* _Directive_
Begin with the line that contains "What Blender Python" and end with the line that contains "from mathutils import Vector, Matrix", transcribing exactly each line in that stretch and no other.

>> Start

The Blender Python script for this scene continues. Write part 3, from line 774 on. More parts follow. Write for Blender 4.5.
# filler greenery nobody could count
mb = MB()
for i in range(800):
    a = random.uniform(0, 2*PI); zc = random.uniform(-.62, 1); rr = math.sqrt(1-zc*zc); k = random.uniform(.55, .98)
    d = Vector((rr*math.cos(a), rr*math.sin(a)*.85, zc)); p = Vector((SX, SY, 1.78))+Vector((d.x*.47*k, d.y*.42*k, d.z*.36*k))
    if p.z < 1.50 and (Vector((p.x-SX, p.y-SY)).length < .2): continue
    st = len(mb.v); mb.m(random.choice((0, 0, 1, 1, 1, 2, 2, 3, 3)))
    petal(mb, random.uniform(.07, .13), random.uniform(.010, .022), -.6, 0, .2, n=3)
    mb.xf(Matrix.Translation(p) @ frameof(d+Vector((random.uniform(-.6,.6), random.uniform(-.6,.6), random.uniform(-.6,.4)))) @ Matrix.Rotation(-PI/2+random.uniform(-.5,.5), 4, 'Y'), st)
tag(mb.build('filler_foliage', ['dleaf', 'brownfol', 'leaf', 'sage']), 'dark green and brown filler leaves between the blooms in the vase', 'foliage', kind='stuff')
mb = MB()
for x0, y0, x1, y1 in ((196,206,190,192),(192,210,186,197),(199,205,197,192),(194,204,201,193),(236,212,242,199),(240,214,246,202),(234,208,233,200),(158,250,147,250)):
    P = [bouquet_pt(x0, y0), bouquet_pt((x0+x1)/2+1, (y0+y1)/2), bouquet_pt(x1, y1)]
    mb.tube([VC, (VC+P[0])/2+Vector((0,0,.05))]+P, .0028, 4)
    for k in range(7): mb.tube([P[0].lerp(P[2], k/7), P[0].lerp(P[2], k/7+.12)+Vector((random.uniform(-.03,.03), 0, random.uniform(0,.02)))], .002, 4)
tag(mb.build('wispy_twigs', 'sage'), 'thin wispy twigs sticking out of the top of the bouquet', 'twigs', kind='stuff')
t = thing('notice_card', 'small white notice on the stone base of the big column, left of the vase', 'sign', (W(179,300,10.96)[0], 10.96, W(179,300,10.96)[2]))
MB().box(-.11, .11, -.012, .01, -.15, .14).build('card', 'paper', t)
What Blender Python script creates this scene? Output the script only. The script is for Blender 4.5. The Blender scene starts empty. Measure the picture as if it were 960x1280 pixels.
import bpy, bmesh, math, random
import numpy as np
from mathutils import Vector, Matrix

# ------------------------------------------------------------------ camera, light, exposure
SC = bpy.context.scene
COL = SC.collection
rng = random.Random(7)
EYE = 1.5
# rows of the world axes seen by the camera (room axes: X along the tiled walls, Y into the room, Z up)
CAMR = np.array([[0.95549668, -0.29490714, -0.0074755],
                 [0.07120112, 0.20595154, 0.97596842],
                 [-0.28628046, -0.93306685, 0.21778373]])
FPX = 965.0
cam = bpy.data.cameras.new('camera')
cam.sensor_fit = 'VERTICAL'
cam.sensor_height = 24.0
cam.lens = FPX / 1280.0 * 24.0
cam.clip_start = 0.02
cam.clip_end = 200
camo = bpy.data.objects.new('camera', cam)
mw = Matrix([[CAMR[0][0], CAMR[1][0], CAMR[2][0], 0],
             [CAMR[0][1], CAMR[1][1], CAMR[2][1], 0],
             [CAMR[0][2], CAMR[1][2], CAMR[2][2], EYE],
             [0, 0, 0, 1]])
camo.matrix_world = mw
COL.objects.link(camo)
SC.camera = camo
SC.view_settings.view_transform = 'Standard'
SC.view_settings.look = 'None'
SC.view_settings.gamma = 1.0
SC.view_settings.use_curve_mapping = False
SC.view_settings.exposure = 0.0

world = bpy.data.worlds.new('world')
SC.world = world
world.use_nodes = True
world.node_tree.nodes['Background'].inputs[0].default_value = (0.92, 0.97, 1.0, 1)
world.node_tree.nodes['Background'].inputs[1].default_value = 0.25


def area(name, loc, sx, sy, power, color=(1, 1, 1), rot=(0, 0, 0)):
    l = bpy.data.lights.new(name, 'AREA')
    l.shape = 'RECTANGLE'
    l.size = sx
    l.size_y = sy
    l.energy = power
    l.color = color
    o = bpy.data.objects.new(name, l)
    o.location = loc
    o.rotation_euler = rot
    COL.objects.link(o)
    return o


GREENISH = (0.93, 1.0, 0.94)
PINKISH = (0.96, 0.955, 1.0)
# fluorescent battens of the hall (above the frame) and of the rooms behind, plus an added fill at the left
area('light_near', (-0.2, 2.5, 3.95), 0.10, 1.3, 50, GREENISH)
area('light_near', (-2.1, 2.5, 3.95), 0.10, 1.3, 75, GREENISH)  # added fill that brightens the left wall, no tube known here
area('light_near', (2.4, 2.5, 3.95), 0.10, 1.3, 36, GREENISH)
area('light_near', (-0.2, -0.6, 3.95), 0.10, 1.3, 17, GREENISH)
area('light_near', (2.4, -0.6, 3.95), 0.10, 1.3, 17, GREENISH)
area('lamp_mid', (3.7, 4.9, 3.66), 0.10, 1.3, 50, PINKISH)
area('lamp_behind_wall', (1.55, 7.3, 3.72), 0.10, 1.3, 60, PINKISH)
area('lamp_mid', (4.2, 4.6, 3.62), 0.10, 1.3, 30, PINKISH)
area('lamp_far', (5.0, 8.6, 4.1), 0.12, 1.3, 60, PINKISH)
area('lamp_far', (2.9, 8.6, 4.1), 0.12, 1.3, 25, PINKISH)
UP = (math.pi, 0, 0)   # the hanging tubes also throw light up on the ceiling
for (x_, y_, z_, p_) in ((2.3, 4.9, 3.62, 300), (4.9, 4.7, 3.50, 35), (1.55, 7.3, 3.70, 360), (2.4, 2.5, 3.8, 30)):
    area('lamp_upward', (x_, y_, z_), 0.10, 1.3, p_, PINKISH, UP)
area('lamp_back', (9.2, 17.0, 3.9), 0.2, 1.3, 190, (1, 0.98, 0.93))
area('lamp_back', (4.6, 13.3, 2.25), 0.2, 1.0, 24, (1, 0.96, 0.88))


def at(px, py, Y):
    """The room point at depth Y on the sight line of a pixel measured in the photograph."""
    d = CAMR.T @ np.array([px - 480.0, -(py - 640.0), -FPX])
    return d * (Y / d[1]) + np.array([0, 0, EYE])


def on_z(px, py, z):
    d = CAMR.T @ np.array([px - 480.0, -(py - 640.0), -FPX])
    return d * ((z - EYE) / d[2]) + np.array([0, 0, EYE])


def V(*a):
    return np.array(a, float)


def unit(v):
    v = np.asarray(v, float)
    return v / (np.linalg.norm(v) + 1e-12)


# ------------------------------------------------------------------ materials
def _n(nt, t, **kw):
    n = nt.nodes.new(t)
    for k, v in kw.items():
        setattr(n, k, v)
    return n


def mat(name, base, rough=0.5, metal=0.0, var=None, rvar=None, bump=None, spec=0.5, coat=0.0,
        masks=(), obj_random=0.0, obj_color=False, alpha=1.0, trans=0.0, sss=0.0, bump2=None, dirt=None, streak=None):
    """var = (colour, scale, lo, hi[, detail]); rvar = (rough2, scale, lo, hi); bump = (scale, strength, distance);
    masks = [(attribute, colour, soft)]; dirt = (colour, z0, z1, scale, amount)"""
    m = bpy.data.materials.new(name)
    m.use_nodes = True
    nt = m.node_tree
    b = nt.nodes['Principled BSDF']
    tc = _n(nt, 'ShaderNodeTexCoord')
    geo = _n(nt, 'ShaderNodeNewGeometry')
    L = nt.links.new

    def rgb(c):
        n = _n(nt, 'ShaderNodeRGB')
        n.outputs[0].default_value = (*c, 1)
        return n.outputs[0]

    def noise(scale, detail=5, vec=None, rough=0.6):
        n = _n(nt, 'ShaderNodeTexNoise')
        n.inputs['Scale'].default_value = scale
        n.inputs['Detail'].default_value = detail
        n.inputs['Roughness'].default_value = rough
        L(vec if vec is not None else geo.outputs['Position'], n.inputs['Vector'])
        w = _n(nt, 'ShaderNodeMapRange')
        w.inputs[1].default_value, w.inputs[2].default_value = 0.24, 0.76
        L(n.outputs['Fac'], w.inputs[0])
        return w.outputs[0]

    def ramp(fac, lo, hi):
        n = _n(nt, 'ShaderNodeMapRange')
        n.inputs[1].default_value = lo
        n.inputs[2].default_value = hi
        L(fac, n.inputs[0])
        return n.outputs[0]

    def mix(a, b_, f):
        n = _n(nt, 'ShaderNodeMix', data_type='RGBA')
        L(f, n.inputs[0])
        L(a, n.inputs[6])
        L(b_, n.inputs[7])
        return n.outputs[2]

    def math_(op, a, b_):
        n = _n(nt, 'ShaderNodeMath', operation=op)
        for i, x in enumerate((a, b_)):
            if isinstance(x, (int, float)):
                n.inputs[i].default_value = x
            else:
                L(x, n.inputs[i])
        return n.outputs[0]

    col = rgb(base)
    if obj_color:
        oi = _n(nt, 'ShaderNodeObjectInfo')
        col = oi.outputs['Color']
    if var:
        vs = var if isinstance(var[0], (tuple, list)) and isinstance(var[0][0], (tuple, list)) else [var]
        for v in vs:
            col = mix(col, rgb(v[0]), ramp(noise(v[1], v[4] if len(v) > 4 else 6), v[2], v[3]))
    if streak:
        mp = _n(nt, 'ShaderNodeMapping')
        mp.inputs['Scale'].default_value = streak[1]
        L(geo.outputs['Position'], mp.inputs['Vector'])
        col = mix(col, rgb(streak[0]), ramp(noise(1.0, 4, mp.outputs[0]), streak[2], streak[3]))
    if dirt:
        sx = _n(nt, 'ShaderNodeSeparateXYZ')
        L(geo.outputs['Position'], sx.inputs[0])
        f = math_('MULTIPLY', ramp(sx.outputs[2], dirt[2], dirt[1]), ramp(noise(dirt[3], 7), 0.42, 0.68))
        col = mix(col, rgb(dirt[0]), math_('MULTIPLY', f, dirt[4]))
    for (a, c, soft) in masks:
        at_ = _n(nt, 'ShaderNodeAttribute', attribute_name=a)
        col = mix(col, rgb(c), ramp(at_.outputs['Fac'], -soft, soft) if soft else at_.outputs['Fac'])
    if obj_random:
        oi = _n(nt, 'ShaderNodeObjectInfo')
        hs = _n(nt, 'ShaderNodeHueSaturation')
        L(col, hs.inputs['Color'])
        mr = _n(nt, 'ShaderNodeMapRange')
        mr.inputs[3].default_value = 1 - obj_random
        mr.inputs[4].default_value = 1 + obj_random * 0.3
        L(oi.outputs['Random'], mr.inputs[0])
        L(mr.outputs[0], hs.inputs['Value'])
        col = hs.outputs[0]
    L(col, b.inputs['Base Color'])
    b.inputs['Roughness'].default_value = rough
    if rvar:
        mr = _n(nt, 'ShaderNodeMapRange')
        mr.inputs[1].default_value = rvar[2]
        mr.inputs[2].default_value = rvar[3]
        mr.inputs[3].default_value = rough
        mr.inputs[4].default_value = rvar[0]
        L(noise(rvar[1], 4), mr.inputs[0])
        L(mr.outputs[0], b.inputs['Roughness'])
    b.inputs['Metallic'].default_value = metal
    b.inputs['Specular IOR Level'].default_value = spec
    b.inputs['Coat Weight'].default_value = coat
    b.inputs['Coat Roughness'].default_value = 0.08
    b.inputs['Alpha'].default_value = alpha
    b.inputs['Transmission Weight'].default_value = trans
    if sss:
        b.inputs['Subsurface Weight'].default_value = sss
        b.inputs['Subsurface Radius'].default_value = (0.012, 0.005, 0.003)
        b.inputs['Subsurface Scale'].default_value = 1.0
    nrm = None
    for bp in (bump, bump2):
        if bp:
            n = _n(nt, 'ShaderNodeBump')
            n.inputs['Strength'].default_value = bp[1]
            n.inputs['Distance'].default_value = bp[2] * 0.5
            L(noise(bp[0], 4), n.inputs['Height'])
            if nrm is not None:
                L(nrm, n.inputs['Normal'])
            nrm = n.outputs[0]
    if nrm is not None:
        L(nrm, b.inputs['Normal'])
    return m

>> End

* _Worked answer_
What Blender Python script creates this scene? Output the script only. The script is for Blender 4.5. The Blender scene starts empty. Measure the picture as if it were 960x1280 pixels.
import bpy, bmesh, math, random
import numpy as np
from mathutils import Vector, Matrix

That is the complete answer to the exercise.